En el centenario del nacimiento de Albesa, Rajadel recuperó esos materiales y comenzó una búsqueda entre hemerotecas, libros, expertos y los testimonios de quienes le conocieron para reconstruir la vida de este hombre, tan apasionante como desconcertante: ejerció de guardaespaldas del banquero Juan March y tiempo después intentó secuestrar al primo del mismo financiero. También lideró un grupo guerrillero especializado en sabotajes tras la líneas franquistas en la Guerra Civil y dirigió la represión en la retaguardia republicana en buena parte de Aragón, pero al terminar la II Guerra Mundial fue condenado por colaborar con los nazis durante la ocupación de Francia.
Cuando las tropas franquistas tomaron la turolense comarca del Matarraña, muchas familias huyeron a Reus a un campo de refugiados a donde Batiste fue a recoger a los niños para llevarlos a esa colonia. “Compatibiliza la acción guerrera, muchas veces volvía herido, con la gestión de la colonia”, recuerda Rajadel de aquella etapa de su vida.
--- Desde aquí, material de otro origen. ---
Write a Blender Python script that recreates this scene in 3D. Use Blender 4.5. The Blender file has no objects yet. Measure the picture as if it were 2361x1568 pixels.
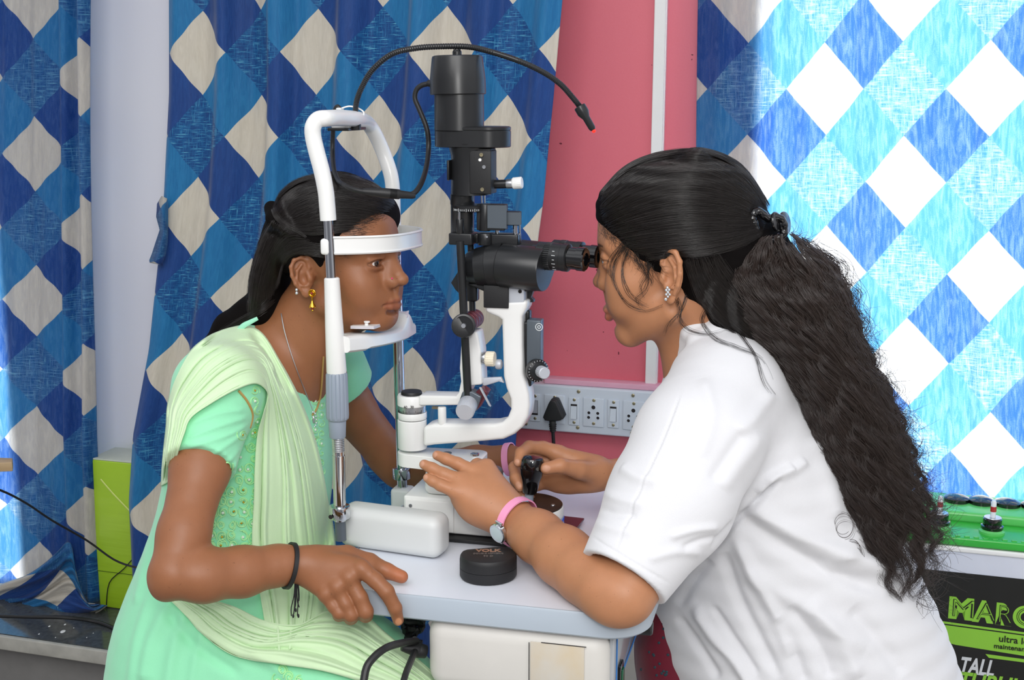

Es la que Batista recuerda con más emoción, según relata el autor del libro cuando le entrevistó ya en su vejez: “Inimaginable”, decía aquel pistolero emocionándose hasta el borde del llanto, con una mezcla de orgullo, nostalgia y satisfacción.
De héroe y figura para el anarquismo de aquellos tiempos convulsos, cuando participó en las batallas más importantes de Aragón de la Guerra Civil, a acabar siendo un proscrito para la CNT tras el juicio en Francia. Batiste se hizo amigo de un coronel de las SS en el país galo y en un juicio en 1948 le condenaron por colaborar con la fuerza ocupante y participar como informador en dos atentados. “Pero en el mismo juicio hay procesados condenados a muertes y a él le condenan a cinco años, una pena leve que no cuadra”, explica Rajadel. “No sé en qué medida colaboró o en qué medida se aprovechó de los nazis”, reflexiona.
Quizás fuera un agente doble, porque también ayudaba a evadirse a represaliados, o tal vez fue objeto de venganzas y envidias dentro de la propia CNT, como aventuran quienes compartieron sus últimos años con él en Francia.
Tras un lustro de investigaciones, rastreo de viejos periódicos y de hablar con unos y otros que le conocieron, a Rajadel todavía le quedan muchas preguntas de un personaje que murió en 1999 como un hortelano de Perpignan, pero que dejó de dormir con la pistola bajo la almohada convertido ya en un venerable anciano, recuerda alguien que le conoció al final de su vida, “siempre se sentaba en las habitaciones de cara a la puerta de entrada, por seguridad”.